### Scene script records
++++++++++++++++++++

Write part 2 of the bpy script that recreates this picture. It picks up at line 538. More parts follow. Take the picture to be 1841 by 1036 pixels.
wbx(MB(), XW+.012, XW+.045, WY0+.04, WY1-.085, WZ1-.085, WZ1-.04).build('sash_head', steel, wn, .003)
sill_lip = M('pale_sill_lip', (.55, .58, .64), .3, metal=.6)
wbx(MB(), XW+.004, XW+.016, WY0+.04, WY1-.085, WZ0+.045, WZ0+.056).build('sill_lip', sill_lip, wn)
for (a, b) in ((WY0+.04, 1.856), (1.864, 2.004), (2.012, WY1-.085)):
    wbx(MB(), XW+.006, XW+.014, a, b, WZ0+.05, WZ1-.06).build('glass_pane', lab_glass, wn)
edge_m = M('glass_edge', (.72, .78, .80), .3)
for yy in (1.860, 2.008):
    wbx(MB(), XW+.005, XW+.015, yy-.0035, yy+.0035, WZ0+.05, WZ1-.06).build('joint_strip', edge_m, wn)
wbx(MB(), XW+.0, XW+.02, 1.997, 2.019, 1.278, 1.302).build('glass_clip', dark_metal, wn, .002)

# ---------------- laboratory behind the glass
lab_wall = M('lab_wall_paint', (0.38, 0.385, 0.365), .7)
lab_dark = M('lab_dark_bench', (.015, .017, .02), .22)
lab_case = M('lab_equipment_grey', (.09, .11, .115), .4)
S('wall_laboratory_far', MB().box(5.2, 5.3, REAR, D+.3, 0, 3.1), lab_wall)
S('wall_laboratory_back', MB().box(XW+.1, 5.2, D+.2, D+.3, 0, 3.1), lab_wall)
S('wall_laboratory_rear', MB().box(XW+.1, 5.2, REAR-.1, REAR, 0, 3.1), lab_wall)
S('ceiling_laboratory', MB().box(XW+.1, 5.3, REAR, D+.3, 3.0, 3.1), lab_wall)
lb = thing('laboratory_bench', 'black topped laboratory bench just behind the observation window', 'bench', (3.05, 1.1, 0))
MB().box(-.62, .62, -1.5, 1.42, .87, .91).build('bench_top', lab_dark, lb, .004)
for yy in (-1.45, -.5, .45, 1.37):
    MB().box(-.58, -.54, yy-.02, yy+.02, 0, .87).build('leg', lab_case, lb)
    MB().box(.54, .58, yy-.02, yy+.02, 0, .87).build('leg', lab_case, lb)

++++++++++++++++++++

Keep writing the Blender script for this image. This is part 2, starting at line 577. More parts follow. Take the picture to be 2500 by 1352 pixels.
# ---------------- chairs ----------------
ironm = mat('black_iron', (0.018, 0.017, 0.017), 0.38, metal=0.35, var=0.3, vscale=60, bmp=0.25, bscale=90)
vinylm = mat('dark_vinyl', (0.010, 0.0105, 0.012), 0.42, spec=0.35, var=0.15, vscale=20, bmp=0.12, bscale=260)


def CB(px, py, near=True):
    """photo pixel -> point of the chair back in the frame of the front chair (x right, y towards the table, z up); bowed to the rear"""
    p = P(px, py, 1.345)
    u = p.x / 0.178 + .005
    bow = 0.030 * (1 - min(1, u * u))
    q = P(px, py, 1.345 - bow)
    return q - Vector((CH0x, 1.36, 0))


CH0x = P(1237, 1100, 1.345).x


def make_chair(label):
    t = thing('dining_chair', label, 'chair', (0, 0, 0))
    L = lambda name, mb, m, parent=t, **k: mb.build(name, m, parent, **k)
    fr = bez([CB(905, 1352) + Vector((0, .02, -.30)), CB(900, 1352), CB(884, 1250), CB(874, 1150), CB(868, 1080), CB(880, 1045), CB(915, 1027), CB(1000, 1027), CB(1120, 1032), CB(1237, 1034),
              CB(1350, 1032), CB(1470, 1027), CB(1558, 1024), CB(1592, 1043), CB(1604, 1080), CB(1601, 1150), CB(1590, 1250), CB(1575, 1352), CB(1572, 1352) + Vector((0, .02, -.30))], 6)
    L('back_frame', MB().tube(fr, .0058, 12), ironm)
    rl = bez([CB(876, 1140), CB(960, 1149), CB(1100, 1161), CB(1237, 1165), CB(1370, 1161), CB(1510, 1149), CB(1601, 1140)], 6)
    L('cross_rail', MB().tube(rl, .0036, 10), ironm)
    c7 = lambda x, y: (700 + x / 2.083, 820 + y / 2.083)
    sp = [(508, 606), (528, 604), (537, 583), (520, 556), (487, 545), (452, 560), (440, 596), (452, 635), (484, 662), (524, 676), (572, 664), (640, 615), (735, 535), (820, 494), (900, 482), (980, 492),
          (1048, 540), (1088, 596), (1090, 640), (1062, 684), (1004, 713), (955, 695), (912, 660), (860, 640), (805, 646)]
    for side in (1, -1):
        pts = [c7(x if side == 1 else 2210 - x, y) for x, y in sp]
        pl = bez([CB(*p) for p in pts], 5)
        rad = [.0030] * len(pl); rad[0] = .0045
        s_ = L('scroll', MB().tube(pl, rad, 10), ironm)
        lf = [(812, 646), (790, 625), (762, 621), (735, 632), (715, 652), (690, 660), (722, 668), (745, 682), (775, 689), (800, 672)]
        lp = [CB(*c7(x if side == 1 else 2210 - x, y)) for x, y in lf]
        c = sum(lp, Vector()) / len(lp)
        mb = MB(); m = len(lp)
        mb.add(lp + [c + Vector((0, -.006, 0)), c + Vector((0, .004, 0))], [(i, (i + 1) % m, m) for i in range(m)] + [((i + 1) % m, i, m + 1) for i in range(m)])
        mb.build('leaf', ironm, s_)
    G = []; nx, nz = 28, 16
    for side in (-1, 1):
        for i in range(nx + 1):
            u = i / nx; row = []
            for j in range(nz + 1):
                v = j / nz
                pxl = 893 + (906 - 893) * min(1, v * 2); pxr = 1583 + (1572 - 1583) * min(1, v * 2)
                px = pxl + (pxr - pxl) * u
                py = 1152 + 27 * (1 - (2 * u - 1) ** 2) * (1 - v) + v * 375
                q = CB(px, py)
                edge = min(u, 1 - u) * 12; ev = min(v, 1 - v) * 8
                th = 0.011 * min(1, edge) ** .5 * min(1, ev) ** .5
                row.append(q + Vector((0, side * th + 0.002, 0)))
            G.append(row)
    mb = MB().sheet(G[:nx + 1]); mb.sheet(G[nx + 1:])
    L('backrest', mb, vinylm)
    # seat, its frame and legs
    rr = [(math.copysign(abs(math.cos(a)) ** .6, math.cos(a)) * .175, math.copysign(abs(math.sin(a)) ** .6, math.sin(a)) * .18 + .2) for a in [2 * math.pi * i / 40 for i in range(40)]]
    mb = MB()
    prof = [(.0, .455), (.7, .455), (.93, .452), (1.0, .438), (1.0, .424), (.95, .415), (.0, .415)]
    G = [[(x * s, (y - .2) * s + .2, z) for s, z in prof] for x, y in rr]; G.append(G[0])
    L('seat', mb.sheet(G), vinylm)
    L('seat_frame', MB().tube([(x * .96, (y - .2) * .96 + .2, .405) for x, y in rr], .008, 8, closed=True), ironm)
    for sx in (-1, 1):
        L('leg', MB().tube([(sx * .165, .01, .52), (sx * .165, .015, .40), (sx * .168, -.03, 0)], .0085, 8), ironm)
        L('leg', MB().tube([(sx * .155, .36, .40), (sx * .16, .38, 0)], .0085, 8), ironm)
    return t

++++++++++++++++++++

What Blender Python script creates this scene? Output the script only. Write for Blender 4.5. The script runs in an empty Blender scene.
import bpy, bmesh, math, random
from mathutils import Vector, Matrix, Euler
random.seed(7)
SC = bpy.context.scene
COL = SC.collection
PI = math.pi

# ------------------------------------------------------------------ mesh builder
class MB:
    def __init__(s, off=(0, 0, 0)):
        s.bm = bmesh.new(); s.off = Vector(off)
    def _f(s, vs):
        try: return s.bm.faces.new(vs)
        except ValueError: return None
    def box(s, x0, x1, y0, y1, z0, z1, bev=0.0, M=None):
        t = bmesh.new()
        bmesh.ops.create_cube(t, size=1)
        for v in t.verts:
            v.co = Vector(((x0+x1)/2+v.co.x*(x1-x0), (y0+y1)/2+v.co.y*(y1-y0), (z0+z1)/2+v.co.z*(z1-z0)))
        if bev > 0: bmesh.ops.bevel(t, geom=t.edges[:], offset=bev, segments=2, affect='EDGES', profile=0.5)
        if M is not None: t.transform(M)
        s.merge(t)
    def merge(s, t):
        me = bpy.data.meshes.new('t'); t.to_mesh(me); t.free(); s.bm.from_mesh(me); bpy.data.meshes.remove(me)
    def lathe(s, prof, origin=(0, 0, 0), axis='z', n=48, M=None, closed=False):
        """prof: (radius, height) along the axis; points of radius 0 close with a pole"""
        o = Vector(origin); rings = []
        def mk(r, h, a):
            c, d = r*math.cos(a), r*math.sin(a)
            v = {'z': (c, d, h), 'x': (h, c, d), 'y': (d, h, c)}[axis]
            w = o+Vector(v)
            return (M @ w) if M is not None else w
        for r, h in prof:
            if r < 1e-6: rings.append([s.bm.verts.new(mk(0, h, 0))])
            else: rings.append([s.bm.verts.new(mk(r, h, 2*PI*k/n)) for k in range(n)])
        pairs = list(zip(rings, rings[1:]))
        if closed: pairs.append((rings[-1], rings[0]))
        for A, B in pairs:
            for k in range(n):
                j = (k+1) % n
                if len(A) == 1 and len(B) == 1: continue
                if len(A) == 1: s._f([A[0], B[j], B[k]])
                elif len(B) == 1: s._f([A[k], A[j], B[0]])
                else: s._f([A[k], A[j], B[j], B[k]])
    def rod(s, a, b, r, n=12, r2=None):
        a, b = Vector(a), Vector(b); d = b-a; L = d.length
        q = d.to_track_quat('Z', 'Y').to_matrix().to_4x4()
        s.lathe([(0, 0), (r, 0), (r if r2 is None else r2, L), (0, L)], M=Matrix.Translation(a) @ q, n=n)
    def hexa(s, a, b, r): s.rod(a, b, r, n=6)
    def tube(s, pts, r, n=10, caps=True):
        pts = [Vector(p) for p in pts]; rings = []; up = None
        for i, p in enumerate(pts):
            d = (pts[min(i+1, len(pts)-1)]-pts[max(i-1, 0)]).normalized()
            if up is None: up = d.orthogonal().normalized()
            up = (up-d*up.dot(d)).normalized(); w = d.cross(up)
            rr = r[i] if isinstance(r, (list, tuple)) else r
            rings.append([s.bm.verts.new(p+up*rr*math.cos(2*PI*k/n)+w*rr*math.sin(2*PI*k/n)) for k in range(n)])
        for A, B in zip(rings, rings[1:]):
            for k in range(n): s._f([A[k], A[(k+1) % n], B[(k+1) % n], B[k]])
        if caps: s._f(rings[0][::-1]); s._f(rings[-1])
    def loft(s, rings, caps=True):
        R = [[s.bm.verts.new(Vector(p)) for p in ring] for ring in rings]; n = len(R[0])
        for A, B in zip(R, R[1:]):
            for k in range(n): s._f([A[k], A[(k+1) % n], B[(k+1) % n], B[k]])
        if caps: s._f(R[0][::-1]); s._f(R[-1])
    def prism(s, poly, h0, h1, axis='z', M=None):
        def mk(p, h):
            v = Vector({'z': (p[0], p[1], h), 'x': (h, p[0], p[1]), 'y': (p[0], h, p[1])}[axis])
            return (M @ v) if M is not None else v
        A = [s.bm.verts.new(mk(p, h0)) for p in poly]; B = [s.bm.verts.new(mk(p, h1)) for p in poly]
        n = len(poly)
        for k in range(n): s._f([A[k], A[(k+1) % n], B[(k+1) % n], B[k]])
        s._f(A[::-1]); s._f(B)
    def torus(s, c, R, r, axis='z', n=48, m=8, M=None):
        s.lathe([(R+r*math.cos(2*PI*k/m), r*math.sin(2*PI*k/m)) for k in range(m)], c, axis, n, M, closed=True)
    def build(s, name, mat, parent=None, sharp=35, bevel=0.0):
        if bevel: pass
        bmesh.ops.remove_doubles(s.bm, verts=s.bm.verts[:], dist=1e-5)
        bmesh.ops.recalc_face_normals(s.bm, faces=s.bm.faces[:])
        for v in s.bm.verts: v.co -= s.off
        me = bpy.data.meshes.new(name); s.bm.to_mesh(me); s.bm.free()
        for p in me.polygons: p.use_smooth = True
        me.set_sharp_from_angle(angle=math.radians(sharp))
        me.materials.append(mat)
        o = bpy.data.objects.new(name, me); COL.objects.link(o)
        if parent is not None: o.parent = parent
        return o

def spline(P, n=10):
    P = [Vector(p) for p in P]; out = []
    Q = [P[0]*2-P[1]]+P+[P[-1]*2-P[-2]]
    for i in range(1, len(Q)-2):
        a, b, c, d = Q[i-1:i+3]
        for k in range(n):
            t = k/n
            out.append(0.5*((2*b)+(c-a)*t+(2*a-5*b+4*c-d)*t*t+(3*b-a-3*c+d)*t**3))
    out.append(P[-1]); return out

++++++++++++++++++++

### EXERCISE DESCRIPTION
Extract, word for word, every line beginning with the one that holds "What Blender Python" and concluding with the one that holds "PI = math.pi". Include both of those lines.

### EXERCISE RESULT
What Blender Python script creates this scene? Output the script only. Write for Blender 4.5. The script runs in an empty Blender scene.
import bpy, bmesh, math, random
from mathutils import Vector, Matrix, Euler
random.seed(7)
SC = bpy.context.scene
COL = SC.collection
PI = math.pi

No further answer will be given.